Какой бы причудливой ни была режиссерская концепция спектакля, надо признать, что первые два акта оперы она работает на удивление стройно. Особенно под аккомпанемент Кристиана Тилемана за пультом Венского филармонического оркестра, который держит напряжение, укрупняет и расцвечивает эту захватывающую детективную драму с полной отдачей: долгие паузы, громовые кульминации, мощные хоры, серебряное журчание темы Грааля. Венская публика страстно влюблена в немецкого дирижера – крики «браво» сопровождают не только окончание каждого действия, но и каждое появление Тилемана.

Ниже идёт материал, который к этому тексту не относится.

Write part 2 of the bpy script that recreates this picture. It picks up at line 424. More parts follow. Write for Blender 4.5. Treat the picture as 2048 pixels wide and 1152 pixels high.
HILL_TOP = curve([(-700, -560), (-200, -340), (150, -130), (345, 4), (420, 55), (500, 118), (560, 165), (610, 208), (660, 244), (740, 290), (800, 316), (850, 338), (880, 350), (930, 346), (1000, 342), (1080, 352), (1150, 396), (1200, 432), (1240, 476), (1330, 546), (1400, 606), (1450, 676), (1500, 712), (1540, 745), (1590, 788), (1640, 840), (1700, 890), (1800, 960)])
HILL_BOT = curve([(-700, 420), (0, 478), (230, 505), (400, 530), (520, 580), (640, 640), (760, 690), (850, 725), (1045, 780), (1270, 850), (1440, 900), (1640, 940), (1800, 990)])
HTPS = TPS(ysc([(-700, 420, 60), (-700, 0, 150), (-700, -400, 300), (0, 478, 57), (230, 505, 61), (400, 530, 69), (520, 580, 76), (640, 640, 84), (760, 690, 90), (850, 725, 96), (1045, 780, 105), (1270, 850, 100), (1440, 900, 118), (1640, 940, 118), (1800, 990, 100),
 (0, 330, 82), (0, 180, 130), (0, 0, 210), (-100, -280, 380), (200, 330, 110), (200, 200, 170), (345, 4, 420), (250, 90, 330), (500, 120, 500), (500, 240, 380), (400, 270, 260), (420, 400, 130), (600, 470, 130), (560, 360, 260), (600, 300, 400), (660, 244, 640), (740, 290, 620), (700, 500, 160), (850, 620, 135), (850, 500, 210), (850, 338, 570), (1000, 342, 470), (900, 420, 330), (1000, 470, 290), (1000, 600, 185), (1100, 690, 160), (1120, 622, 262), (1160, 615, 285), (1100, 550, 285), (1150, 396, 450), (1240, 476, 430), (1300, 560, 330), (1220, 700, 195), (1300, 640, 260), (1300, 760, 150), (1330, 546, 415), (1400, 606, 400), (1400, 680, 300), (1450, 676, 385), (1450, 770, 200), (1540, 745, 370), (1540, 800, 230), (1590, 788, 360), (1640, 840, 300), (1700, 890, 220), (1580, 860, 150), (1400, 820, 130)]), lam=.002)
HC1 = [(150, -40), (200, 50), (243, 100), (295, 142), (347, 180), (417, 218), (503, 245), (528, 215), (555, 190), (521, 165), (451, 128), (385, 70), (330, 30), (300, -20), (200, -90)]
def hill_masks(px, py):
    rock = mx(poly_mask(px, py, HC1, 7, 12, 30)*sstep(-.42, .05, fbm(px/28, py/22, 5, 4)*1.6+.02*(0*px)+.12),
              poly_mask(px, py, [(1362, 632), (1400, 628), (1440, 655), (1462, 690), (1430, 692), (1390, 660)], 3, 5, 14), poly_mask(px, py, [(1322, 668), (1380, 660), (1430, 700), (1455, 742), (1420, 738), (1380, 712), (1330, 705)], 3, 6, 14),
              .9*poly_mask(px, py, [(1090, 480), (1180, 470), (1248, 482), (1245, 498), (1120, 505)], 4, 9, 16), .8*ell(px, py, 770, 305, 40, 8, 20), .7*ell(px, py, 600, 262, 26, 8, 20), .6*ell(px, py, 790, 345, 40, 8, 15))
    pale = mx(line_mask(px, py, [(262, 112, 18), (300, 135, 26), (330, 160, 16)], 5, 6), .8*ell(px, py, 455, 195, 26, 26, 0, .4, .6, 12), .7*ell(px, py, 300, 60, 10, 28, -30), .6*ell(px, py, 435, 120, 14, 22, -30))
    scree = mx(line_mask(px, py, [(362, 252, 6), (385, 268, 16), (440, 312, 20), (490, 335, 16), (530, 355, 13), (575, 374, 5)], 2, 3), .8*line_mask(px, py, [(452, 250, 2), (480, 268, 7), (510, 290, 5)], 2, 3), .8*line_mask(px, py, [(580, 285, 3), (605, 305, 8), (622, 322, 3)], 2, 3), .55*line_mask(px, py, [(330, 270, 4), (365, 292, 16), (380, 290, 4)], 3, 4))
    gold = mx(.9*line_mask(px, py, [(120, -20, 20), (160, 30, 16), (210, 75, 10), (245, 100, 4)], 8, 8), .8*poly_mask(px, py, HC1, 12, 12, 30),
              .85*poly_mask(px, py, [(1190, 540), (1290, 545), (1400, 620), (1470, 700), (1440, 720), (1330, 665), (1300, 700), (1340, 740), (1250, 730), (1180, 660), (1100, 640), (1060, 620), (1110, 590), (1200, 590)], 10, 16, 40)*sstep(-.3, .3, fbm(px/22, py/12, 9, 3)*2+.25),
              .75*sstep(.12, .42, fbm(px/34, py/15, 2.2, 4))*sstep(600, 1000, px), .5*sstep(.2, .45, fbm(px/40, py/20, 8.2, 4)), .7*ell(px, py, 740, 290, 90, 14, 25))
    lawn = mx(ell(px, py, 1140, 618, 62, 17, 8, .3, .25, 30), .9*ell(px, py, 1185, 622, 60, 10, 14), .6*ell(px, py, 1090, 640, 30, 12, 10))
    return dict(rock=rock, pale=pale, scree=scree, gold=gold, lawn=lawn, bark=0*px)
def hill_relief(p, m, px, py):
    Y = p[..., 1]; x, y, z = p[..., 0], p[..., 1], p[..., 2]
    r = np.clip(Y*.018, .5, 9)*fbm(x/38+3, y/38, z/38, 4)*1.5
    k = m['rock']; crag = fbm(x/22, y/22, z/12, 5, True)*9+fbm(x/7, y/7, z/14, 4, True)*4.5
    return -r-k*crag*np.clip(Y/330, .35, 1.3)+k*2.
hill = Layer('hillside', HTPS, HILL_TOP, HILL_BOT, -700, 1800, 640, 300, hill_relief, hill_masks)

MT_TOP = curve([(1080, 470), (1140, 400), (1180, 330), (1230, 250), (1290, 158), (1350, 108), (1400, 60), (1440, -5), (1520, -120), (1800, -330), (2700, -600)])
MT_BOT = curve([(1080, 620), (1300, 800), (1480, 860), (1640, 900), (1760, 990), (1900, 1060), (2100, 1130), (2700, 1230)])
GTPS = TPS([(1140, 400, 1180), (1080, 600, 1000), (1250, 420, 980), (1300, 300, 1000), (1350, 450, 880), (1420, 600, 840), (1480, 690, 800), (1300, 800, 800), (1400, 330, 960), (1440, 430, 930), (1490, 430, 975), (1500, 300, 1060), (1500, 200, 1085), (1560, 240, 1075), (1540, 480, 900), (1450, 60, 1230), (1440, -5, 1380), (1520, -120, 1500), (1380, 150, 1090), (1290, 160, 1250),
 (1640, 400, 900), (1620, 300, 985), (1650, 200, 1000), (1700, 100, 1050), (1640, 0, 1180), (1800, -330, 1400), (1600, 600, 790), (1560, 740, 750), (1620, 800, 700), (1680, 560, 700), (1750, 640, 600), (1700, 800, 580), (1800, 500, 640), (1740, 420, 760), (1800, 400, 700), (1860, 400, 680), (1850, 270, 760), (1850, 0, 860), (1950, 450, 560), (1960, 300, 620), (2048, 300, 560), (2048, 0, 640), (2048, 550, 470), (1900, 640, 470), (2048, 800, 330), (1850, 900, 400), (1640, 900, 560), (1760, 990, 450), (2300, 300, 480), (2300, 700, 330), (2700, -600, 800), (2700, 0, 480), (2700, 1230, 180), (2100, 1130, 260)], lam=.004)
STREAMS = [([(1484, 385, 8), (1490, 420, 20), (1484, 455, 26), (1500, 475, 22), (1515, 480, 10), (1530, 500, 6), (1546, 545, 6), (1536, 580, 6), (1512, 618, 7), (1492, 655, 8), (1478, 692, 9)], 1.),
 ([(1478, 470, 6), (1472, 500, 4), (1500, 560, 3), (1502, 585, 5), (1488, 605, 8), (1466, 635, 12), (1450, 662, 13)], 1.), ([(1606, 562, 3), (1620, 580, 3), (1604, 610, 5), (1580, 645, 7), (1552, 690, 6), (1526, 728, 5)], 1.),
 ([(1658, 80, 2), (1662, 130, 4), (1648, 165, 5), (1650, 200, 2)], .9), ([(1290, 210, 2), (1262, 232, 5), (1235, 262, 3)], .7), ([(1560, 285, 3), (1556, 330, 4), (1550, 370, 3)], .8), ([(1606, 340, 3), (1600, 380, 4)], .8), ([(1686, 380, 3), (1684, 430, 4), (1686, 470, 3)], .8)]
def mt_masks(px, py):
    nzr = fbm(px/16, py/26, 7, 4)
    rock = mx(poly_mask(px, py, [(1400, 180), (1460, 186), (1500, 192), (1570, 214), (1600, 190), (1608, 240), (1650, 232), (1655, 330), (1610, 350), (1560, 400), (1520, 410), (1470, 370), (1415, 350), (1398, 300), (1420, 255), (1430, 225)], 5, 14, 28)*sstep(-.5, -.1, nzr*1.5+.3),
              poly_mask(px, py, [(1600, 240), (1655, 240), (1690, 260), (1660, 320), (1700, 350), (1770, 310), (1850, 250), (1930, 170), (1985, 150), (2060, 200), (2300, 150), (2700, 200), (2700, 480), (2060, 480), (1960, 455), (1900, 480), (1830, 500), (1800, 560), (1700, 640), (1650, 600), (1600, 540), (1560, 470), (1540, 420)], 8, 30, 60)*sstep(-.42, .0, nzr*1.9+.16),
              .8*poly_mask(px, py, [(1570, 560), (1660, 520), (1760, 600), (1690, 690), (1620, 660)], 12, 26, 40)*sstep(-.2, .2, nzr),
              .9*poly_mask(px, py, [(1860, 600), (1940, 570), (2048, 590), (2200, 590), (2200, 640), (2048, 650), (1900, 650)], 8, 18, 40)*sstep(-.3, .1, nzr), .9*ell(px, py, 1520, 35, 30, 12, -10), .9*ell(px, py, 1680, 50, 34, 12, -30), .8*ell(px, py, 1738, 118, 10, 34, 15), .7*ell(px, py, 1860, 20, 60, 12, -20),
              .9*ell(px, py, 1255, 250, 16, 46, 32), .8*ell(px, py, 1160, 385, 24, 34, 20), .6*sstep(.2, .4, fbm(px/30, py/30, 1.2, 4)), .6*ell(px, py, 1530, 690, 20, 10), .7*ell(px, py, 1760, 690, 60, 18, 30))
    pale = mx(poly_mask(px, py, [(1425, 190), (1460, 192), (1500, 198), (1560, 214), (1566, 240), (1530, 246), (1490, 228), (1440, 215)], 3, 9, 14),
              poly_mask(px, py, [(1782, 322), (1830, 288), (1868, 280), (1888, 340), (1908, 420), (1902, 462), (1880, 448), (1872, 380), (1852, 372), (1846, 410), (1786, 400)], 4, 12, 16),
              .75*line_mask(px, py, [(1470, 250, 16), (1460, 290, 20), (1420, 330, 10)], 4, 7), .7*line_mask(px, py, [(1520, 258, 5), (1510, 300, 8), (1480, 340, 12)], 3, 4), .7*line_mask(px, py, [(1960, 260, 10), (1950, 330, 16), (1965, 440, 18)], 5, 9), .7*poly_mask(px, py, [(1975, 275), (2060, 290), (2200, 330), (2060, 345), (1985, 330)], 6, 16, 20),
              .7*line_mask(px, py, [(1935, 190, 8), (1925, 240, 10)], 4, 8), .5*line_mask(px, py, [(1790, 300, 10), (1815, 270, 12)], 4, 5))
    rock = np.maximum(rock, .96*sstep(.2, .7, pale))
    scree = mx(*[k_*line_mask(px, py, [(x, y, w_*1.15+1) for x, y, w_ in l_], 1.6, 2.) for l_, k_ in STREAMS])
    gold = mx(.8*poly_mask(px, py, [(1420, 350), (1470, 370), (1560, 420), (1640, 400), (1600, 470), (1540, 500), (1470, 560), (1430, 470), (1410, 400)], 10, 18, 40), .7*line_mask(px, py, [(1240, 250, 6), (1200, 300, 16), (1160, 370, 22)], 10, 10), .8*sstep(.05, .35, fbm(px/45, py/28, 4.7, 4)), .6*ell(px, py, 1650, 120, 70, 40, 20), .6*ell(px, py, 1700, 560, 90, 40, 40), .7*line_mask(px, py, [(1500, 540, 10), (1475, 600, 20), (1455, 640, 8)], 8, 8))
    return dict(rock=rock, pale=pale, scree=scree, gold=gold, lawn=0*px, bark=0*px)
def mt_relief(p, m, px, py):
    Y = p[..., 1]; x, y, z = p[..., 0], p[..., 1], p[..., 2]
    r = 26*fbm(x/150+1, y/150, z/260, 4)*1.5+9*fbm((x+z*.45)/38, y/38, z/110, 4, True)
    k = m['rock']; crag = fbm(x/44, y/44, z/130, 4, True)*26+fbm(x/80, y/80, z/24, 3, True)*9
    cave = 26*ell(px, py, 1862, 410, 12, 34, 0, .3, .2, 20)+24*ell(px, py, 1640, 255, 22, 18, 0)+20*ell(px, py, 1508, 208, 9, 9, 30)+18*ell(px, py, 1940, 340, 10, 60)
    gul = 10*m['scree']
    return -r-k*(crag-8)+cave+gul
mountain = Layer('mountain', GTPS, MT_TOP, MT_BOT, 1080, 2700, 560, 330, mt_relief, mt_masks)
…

Как в любом уважающем себя детективе, может оказаться, что неприятные, на первый взгляд, персонажи тем не менее невиновны, а «светлые» и приятные – наоборот. В этом контексте абсолютно новый масштаб принимает фигура Фридриха Тельрамунда в мощнейшем по драматическому накалу и вокальной отдаче исполнении Мартина Гантнера. Очевидно, что он борется не только за власть, но и за элементарную правду и свою попранную честь. Его возмущение предельно искренно, а жажда реванша понятна. Иной оттенок в этом свете принимает и развернутая сцена между Тельрамундом и Ортрудой в начале второго акта – его горячность противопоставлена ее спокойной уверенности в том, что она видела своими глазами. Реалистический драматизм этой сцены портит лишь необязательный эротический этюд: супружеская пара исполняет его у стен замка, разрабатывая план по выведению Эльзы на чистую воду. Еще более точно встроенной в концепцию и безупречной по исполнению выглядит сцена диалога Эльзы и Ортруды на фоне эмоционального оркестрового сопровождения. Спокойная убедительность и вокальная сила Ани Кампе (избыточно резкая в финале оперы) прекрасно сочетается с отстраненной манерой Малин Бюстрём (ее тембр отличает непривычный для этой партии свет или бесплотность, но и грудная глубина и внутренняя сосредоточенность), которая от действия к действию набирает в откровенном драматизме. И, наконец, финал второго акта – выразительнейшая сцена сомнений Эльзы на фоне тихого, почти потустороннего пения хора. По сути, здесь никому не важна загадка рыцаря, никому не интересно знать ответ на мучительный вопрос – только Эльзе, которая уже еле справляется с силой самообмана. Эльза и Лоэнгрин входят в церковь на фоне мощной оркестровой кульминации – она не хуже саундтрека к голливудскому триллеру «подсказывает» слушателю разгадку тайны лейтмотивом тайны.
В последнем действии режиссерская концепция вступает в неравный бой с собственно музыкальной драмой Вагнера. Вовсе не признание Ортруды в финале оперы, но сам музыкальный материал мешает и отвлекает от детективного саспенса. Развернутая романтическая сцена в свадебных покоях, а затем центральный для оперы рассказ Лоэнгрина полностью подчиняют себе зрительское внимание, рассеивая вектор психологического напряжения. При этом авторы постановки грамотно сводят концы с концами: доведенная до предела Эльза собственными руками разрушает ту спасительную иллюзию, в которую погрузился ее разум, а на месте исчезнувшего Лоэнгрина в финале появляется труп утонувшего Готфрида, удивительно похожего на вымышленного рыцаря (для полноты эффекта мертвый Готфрид с синим отливом, словно зомби, надвигается на Эльзу и закалывает ее мечом).
На премьерном спектакле публика громко кричала «бу» режиссерской команде, а венская пресса отнеслась к режиссерским экспериментам скорее с миролюбивым добродушием. Что же касается зрителей последующих премьерных показов – они страстно упиваются музыкальной интерпретацией постановки и, возможно, вполне убеждены альтернативной версией того, кто и как убил Готфрида.